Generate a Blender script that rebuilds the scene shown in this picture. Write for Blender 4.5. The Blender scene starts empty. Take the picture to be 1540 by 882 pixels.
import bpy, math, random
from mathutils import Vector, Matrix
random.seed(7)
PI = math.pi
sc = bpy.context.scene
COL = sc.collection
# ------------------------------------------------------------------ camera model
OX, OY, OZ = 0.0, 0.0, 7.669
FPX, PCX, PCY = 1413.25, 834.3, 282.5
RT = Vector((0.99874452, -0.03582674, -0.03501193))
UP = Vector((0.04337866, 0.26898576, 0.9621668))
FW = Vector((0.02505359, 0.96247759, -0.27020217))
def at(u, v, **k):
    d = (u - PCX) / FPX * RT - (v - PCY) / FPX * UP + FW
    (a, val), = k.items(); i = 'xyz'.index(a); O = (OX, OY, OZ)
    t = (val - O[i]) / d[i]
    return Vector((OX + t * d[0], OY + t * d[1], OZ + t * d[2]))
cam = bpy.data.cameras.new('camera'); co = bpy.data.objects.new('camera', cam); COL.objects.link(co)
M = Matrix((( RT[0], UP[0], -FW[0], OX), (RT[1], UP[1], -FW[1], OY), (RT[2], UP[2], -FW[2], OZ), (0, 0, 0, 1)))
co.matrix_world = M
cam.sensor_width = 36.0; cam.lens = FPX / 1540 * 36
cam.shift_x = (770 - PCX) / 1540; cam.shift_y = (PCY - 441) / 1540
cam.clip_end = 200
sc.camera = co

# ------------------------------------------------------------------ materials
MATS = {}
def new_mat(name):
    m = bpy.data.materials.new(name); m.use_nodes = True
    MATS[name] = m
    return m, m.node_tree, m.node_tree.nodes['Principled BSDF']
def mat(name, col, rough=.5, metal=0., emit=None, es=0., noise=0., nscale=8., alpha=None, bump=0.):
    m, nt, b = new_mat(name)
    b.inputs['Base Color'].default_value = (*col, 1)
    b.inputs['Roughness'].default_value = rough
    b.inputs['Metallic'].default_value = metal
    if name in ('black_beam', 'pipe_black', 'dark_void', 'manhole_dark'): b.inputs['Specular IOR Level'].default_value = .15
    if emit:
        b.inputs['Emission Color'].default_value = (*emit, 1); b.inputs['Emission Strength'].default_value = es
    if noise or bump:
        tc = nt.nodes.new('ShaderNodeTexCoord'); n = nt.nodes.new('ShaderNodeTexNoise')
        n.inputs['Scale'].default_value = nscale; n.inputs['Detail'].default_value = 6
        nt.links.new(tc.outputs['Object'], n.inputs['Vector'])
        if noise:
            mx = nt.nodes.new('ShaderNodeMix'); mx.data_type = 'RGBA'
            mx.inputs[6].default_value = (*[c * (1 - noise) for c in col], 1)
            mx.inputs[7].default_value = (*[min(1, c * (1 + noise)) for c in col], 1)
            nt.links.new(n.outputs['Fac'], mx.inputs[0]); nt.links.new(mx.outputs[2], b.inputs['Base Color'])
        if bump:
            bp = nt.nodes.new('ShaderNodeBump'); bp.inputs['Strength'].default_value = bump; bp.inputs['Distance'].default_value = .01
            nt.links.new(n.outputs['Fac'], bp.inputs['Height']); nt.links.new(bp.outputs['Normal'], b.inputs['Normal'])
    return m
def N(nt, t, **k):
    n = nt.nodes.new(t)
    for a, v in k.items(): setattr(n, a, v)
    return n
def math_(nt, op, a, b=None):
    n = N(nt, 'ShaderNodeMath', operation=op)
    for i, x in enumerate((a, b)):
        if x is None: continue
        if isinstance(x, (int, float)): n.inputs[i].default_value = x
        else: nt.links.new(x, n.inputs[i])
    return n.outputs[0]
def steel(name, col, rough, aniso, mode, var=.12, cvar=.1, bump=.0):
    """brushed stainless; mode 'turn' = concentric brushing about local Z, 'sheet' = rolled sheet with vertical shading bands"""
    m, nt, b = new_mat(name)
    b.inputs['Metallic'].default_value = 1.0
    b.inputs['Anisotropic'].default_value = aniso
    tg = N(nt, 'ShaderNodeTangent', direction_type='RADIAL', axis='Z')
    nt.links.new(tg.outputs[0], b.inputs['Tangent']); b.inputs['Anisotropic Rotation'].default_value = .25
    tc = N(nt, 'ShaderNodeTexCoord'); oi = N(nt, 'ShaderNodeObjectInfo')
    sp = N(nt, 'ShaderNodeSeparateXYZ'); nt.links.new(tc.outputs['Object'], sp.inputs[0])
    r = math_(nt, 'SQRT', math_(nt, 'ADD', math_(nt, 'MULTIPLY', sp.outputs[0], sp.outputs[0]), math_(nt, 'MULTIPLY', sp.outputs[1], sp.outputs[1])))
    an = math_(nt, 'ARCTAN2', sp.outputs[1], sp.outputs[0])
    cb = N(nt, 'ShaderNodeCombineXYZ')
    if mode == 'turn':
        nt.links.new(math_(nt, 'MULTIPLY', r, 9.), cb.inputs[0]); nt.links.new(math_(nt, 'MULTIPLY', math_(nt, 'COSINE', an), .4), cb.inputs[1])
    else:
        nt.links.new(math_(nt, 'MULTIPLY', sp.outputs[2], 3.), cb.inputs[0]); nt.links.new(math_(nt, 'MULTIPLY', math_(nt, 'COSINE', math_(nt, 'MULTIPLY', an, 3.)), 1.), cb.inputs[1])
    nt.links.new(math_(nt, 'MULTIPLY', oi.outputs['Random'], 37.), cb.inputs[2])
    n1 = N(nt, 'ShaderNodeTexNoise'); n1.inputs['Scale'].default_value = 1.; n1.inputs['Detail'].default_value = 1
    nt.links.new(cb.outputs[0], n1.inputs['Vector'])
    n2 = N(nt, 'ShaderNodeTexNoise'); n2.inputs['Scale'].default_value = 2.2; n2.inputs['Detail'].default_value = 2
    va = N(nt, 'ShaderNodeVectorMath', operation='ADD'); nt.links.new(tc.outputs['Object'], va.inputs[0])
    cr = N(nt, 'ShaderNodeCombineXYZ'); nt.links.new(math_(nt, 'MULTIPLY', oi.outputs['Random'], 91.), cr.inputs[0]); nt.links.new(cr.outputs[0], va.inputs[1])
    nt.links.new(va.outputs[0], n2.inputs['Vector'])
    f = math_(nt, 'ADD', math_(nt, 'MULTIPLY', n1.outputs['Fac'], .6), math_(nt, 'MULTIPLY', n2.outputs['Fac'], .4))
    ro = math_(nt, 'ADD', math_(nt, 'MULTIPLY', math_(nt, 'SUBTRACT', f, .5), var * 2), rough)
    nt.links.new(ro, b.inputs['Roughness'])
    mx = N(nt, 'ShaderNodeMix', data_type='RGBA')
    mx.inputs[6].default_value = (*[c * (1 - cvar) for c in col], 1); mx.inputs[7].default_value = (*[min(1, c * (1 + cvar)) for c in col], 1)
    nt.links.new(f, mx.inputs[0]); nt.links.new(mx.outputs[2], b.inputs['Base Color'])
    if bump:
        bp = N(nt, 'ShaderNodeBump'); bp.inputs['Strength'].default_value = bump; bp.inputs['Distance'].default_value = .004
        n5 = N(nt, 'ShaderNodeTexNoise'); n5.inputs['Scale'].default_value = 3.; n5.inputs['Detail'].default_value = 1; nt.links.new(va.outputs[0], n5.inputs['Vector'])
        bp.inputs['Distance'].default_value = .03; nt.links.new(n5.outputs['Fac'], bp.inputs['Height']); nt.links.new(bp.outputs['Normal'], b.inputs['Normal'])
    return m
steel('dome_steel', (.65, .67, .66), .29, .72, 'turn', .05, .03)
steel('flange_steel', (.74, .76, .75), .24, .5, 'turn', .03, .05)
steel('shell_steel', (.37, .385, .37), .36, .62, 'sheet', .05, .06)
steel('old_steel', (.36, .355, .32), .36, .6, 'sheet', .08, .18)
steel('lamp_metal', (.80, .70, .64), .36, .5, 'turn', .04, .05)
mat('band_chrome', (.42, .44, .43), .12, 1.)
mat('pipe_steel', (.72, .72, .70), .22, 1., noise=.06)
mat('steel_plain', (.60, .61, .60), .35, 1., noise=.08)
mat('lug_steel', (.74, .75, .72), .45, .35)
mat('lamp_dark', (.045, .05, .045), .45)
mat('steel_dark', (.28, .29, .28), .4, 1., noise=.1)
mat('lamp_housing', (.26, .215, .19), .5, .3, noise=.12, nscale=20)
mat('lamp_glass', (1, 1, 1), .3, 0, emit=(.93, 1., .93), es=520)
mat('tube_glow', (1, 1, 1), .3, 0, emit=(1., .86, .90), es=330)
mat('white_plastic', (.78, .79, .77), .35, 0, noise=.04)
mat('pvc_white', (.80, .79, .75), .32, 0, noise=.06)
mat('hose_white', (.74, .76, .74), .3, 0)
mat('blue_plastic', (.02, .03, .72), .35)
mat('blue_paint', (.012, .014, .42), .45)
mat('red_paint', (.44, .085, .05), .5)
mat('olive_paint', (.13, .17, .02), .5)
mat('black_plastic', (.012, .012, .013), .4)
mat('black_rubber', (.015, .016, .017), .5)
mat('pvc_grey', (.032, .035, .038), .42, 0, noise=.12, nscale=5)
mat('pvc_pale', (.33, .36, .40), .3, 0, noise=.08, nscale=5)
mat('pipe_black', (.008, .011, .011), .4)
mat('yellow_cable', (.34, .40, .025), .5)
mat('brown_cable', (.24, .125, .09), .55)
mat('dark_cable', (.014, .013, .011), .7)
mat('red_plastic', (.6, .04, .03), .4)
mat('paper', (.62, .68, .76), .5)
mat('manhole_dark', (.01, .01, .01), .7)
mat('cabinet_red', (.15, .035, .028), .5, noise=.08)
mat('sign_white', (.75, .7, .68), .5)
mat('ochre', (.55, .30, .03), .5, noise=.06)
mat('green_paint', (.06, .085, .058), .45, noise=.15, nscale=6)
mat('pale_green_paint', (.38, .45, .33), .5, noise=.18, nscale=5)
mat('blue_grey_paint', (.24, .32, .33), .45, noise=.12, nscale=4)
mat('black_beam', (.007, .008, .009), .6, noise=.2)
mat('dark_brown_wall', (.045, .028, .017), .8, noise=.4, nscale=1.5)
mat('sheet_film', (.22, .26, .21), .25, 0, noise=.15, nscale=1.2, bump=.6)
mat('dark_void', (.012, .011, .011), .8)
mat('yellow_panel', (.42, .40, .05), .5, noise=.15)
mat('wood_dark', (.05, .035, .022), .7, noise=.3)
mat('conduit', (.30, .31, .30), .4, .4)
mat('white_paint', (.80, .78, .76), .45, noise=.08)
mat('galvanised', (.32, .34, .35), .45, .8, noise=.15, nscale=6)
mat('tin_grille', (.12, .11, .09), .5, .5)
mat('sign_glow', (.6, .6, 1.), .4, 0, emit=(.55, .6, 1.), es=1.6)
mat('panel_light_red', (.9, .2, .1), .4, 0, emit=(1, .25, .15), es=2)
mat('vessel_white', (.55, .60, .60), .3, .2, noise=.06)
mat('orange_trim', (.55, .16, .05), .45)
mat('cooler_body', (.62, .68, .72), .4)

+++

Task statement » Quote nothing but the lines that run from the line containing "steel('dome_steel', (.65, .67, .66), .29, .72, 'turn', .05, .03)" through the line containing "(.74, .76, .75), .24, .5, 'turn', .03, .05)", keeping both of them word for word.

Answer to this problem »
steel('dome_steel', (.65, .67, .66), .29, .72, 'turn', .05, .03)
steel('flange_steel', (.74, .76, .75), .24, .5, 'turn', .03, .05)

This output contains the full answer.